Molto si è detto sulla tragedia del Ponte Morandi e molto altro dirà l’inchiesta giudiziaria portata avanti dalla Procura della Repubblica di Genova, con ulteriori informazioni che potrebbero arrivare dagli incidenti probatori sui reperti raccolti e catalogati in seguito al crollo. Fra le tante questioni ancora irrisolte, una sola certezza: l’infrastruttura verrà demolita e ricostruita. La decisione, presa sulla scia dei fatti del 14 agosto e ribadita anche all’interno del cosiddetto “Decreto per Genova”, ha trovato largo consenso anche fra i professionisti, con qualche eccezione.
“Una scelta politica, presa senza considerare le opinioni di tecnici legati al rinforzo strutturale e alla terotecnologia stradale” ha dichiarato Luca Zevi, vicepresidente dell’InArch, durante un seminario organizzato proprio dall’Istituto Nazionale di Architettura, dal titolo esplicativo: restaurare e reintegrare il viadotto Morandi. “Da alcuni anni le grandi realizzazioni del periodo 1945-1975 vengono messe in discussione pesantemente. Un esempio? Le torri dell’Eur, il velodromo di Roma e ora il ponte sul Polcevera, una delle opere d’ingegneria più importanti dell’Italia moderna. Serviva una risposta razionale ad una tragedia – ha sottolineato Zevi –, invece si propone la soluzione della demolizione e ricostruzione che, nonostante i proclami, richiederà molto tempo con costi elevatissimi. Con i soldi stanziati dal Governo si potrebbe reintegrare il collegamento e dar vita ad un processo di rigenerazione urbana di tutta l’area sottostante”.

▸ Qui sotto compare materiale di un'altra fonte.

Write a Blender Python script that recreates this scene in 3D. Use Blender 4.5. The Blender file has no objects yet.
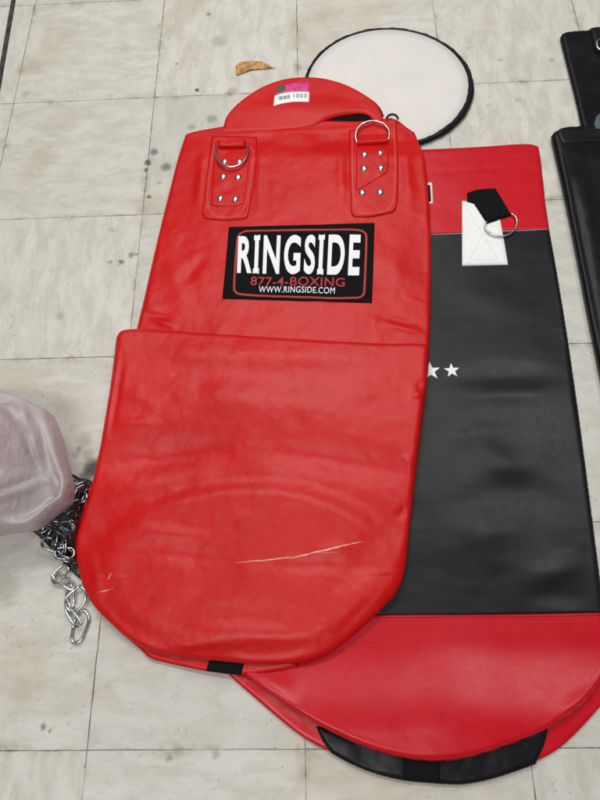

“La demolizione non ha senso”. L’endorsement è dell’ingegnere Gabriele Camomilla, terotecnologo ed ex Direttore della Ricerca e Manutenzione di Autostrade. “Non solo perché serviranno almeno tre anni per realizzare una nuova infrastruttura, ma anche perché almeno 500 metri della sezione non crollata (su una lunghezza complessiva di circa 1.200) sono ancora in buone condizioni. In passato, avevamo realizzato lavori di ripristino, in particolare sugli stralli e sui cavi, il tutto, mentre il traffico era attivo. La pila 10 era quella che stava peggio nella valutazione del 1992, con problemi di precompressione nella parte alta, ma avevamo sanato la situazione. La ristrutturazione del ponte avrebbe diversi vantaggi, come quello di poter dar vita a due cantieri paralleli, su entrambe le parti ancora in piedi. Inoltre – ha aggiunto Camomilla – il tempo di riparazione e ricostruzione parziale è di circa quattro volte inferiore rispetto all’operazione prospettata fino ad ora. La questione rimane quella del tempo: bisogna agire rapidamente. Se quanto proposto da Renzo Piano fosse realizzabile in breve tempo mi spenderei in suo favore, ma purtroppo non è così”.
“Per non incorrere negli errori del passato, serve chiarezza da parte delle istituzioni – ha evidenziato Edoardo Bianchi, vicepresidente Ance –. Le risorse sono state stanziate, ora bisogna definire senza esitazione il commissario/committente, in modo che si possa scegliere il progetto e, solo alla fine, chi si occuperà materialmente dell’operazione. I tempi della demolizione e ricostruzione saranno sicuramente lunghi, a maggior ragione perché, come detto dall’ingegnere Camomilla, buona parte dell’infrastruttura è in buone condizioni. Anche per questo mi meraviglio che non si sia pensato a più opzioni oltre a quella di smantellare tutto". Bianchi ha poi sottolineato gli effetti del crollo del 14 agosto per Genova, con disagi crescenti per gli abitanti. Senza dimenticare il porto, il più grande del Paese: "Le scorte di carburante per le imbarcazioni si stanno esaurendo, le navi da crociera da gennaio non attraccheranno più per i problemi legati alla logistica e, nel frattempo, il vicino scalo di Marsiglia sta prospettando condizioni economiche favorevoli per l’attracco e il carico-scarico merci", afferma il vicepresidente Ance. "Leggendo il decreto – ha proseguito –, come associazione dei costruttori rileviamo che, nonostante sia stato pensato per colpire il gruppo Autostrade, impedirà alle prime 20 imprese italiane di partecipare alla ricostruzione del ponte. Da parte nostra siamo a favore della deroga, ma non vorremmo che si scegliesse l’impresa che porterà avanti l'operazione senza valutare più opzioni”.